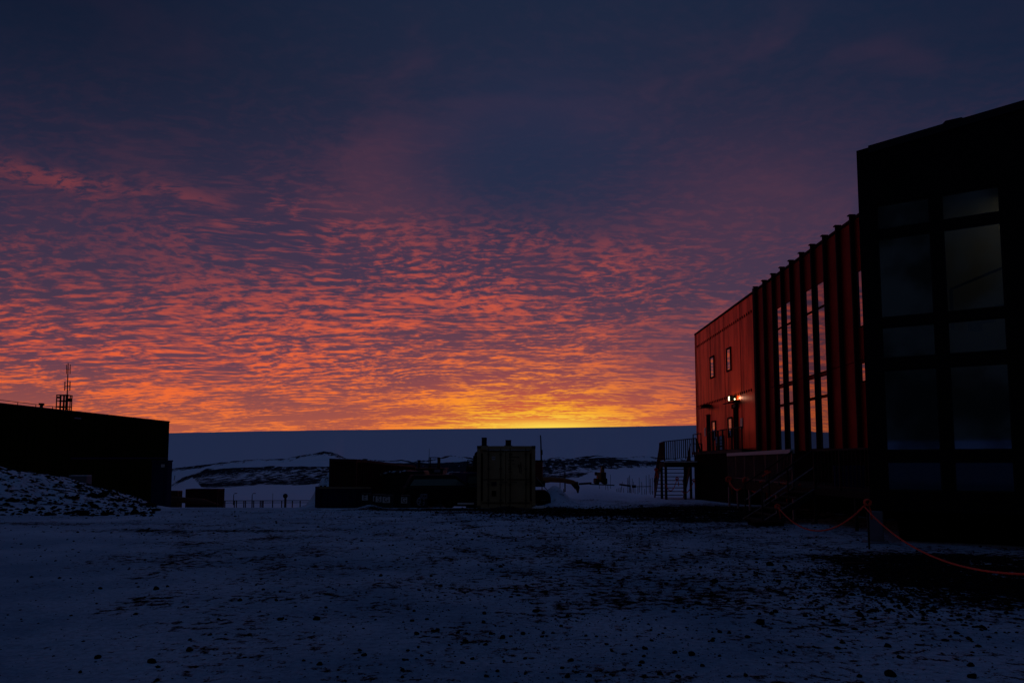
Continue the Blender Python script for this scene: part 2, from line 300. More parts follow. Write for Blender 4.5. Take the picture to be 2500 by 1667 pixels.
def build_ground():
    fa = np.concatenate([np.linspace(-math.pi, -.86, 60, endpoint=False), np.linspace(-.86, .86, 860), np.linspace(.86, math.pi, 61)[1:-1]])
    rr = np.concatenate([[.4, 1.0, 1.8], np.geomspace(2.6, 75, 330), np.geomspace(77, 260, 60), np.geomspace(264, 800, 210), np.geomspace(815, 6400, 90)])
    A, Rr = np.meshgrid(fa, rr); X = Rr * np.sin(A); Y = Rr * np.cos(A)
    Z = height(X, Y); nr, na = A.shape
    v = np.stack([X.ravel(), Y.ravel(), Z.ravel()], 1)
    i = np.arange(nr - 1)[:, None] * na; j = np.arange(na)[None, :]; j2 = (j + 1) % na
    q = np.stack([i + j, i + na + j, i + na + j2, i + j2], -1).reshape(-1, 4)
    # centre fan
    c = len(v); v = np.vstack([v, [[0, 0, gz(0.01, 0.01)]]])
    faces = q[:, ::-1]
    me = bpy.data.meshes.new('ground'); me.vertices.add(len(v)); me.vertices.foreach_set('co', v.ravel())
    tri = np.stack([np.full(na, c), (np.arange(na) + 1) % na, np.arange(na)], 1)
    loops = np.concatenate([faces.ravel(), tri[:, ::-1].ravel()]); ns = len(faces); nt_ = len(tri)
    me.loops.add(len(loops)); me.loops.foreach_set('vertex_index', loops.astype(np.int32)); me.polygons.add(ns + nt_)
    st = np.concatenate([np.arange(ns) * 4, ns * 4 + np.arange(nt_) * 3]); me.polygons.foreach_set('loop_start', st.astype(np.int32))
    me.update(calc_edges=True); me.validate()
    me.polygons.foreach_set('use_smooth', np.ones(len(me.polygons), bool))
    x, y = v[:, 0], v[:, 1]; r = np.hypot(x, y); pxu = 1268 + 1800 * x / np.maximum(y, 1); d = np.where(y > 0, y, r)
    py = 1128.5 - (v[:, 2] - 1.75) / np.maximum(d, 1) * 1800
    # share of bare gravel / rock at each place
    g = np.full(len(v), .385)
    px = np.clip(pxu, -300, 2600)
    big = fbm(x * .12 + 5, y * .05 + 2, 3)
    def blob(cx, cy, sx, sy): return np.exp(-((x - cx) / sx) ** 2 - ((y - cy) / sy) ** 2)
    g += .03 * big + .04 * fbm(x * .08, y * .35, 3)
    g += .5 * blob(6.7, 12.3, 1.1, 1.3) + .55 * blob(8.9, 10.8, 2.3, 2.2) + .35 * blob(7.5, 13.8, 1.2, .7)
    g += .34 * blob(4, 27.8, 6.0, 2.2) + .4 * blob(8, 30, 3.0, 5) + .22 * blob(6, 23.2, 2.2, 1.4) + .35 * blob(1.0, 29.6, 2.0, 1.3) + .4 * blob(-3, 29.7, 3, .9)
    g += .30 * blob(-15.5, 21.0, 5, .8) + .14 * blob(-10, 19, 4, .5) + .10 * blob(-7, 13, 1.5, .8)
    g += .05 * sst(px, 900, 1500) * (y < 26) * (y > 9)
    g -= .14 * sst(-px, -500, 0) * (y < 24)
    bankm = ((pxu < 395) & (y > 24) & (y < 45) & (x < -8)) * sst(y, np.interp(px, [-300, 0, 373], [23, 24.8, 30.2]), np.interp(px, [-300, 0, 373], [25, 26.8, 32.2]))
    g = np.where(bankm > 0, g * (1 - bankm) + (.34 + .08 * sst(y, 27, 33)) * bankm, g)
    # wheel tracks that sweep through the yard and lay the gravel bare
    for (x0_, y0_, x1_, y1_, bend) in ((-2.5, 5, -14, 31, 2.2), (-4.0, 5, -16.5, 30, 2.4), (3.5, 5, -4.5, 30, -1.5), (5.1, 5, -2.9, 30, -1.6), (-9, 9, 4, 27, -3.0), (-7.6, 8, 5.6, 26, -3.0)):
        t_ = np.clip((y - y0_) / (y1_ - y0_), 0, 1); xc = x0_ + (x1_ - x0_) * t_ + bend * np.sin(np.pi * t_)
        g += .07 * np.exp(-((x - xc) / .22) ** 2) * (y > y0_) * (y < y1_) * np.clip(.5 + 1.2 * fbm(x * .4, y * .25, 2), 0, 1.4)
    g = np.minimum(g, .64)
    far = sst(d, 38, 60); g = g * (1 - far) + far * .0
    cr = np.interp(px, CR[:, 0], CR[:, 1])
    rb = sst(d, 150, 215) * (1 - sst(d, 332, 352)) * sst(cr - py, -4, 5)
    crest = sst(d, 280, 325) * (1 - sst(d, 332, 352))
    g = np.maximum(g, rb * (.60 + .25 * fbm(x / 60, y / 60, 2) + .12 * crest))
    ra = sst(d, 560, 632) * (1 - sst(d, 650, 720)); g = np.maximum(g, ra * (.66 + .25 * fbm(x / 60., y / 60., 2)))
    ice = np.exp(-((py - (topd(px) + 9 - (px - 400) * .006)) / 1.6) ** 2) * (d > 1500) * .34 * (px < 1100); g = np.maximum(g, ice)
    at_ = me.attributes.new('gravel', 'FLOAT', 'POINT'); at_.data.foreach_set('value', g.astype(np.float32))
    fd = np.clip(sst(d, 24, 40) * (1 - 0) * (d < 1e9), 0, 1); fd = sst(d, 90, 180)
    a2 = me.attributes.new('far', 'FLOAT', 'POINT'); a2.data.foreach_set('value', fd.astype(np.float32))
    a3 = me.attributes.new('bank', 'FLOAT', 'POINT'); a3.data.foreach_set('value', bankm.astype(np.float32))
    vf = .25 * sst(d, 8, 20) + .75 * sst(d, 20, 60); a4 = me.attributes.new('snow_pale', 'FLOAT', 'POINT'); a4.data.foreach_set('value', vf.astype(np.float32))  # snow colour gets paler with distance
    ob = bpy.data.objects.new('ground', me); col.objects.link(ob); ob['kind'] = 'structure'
    m, n = newmat('snow_and_gravel'); t = n.node('ShaderNodeTexCoord'); v3 = t.outputs['Object']
    def attr(k): a = n.node('ShaderNodeAttribute'); a.attribute_name = k; return a.outputs['Fac']
    ga, fa_, ba, cl = attr('gravel'), attr('far'), attr('bank'), attr('snow_pale')
    fine = n.noise(v3, 7.0, 6, .62); grit = n.noise(v3, 38.0, 3, .6); patch = n.noise(v3, .9, 4, .6)
    rocks = n.noise(v3, 1.5, 6, .66, .4); hs = n.node('ShaderNodeMapping'); n.put(hs.inputs['Vector'], v3); hs.inputs['Scale'].default_value = (.42, .12, .3); hills = n.noise(hs.outputs[0], 1.0, 6, .70, .3)
    nn = n.m('ADD', n.m('MULTIPLY', fine, .5), n.m('ADD', n.m('MULTIPLY', patch, .30), n.m('MULTIPLY', grit, .2)))
    nn = n.m('ADD', n.m('MULTIPLY', nn, n.m('SUBTRACT', 1.0, ba)), n.m('MULTIPLY', rocks, ba))
    nn = n.m('ADD', n.m('MULTIPLY', nn, n.m('SUBTRACT', 1.0, fa_)), n.m('MULTIPLY', hills, fa_))
    # noise is spread about .5; a share g of it falls above the threshold
    thr = n.m('SUBTRACT', .78, n.m('MULTIPLY', ga, .56))
    sw = n.m('ADD', .025, n.m('MULTIPLY', fa_, .03)); mask = n.ss(nn, n.m('SUBTRACT', thr, sw), n.m('ADD', thr, sw))
    drift = n.noise(n.comb(0, 0, 0), 1) if False else None
    sn = n.noise(v3, .35, 4, .6)
    snow = n.mix(n.ss(sn, .35, .65), (.25, .36, .44), (.50, .58, .64))
    tread = n.noise(v3, 13, 4, .7)
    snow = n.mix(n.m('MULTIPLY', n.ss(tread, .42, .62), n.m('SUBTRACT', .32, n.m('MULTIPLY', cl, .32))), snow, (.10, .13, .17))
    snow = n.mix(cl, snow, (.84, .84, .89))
    rockc = n.mix(n.ss(grit, .4, .62), (.006, .007, .009), (.016, .016, .018)); rockc = n.mix(fa_, rockc, (.035, .038, .048))
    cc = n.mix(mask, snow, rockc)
    h = n.m('ADD', n.m('MULTIPLY', fine, 1.0), n.m('ADD', n.m('MULTIPLY', tread, .6), n.m('MULTIPLY', mask, .5)))
    b1 = n.node('ShaderNodeBump'); b1.inputs['Strength'].default_value = 1.0; b1.inputs['Distance'].default_value = .05; n.put(b1.inputs['Height'], h)
    b2 = n.node('ShaderNodeBump'); b2.inputs['Strength'].default_value = .5; n.put(b2.inputs['Distance'], n.m('ADD', .15, n.m('MULTIPLY', fa_, .9)))
    n.put(b2.inputs['Height'], n.m('ADD', n.m('MULTIPLY', rocks, n.m('SUBTRACT', 1.0, fa_)), n.m('MULTIPLY', n.m('MULTIPLY', hills, mask), fa_))); n.nt.links.new(b1.outputs[0], b2.inputs['Normal'])
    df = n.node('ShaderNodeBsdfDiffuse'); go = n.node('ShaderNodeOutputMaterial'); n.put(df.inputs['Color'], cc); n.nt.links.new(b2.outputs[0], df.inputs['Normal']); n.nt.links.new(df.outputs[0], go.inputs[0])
    me.materials.append(m); return ob
build_ground()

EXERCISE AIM
Going over the lines above, work out how many include "astype", then give only that number.

OUTPUT OF THE EXERCISE
6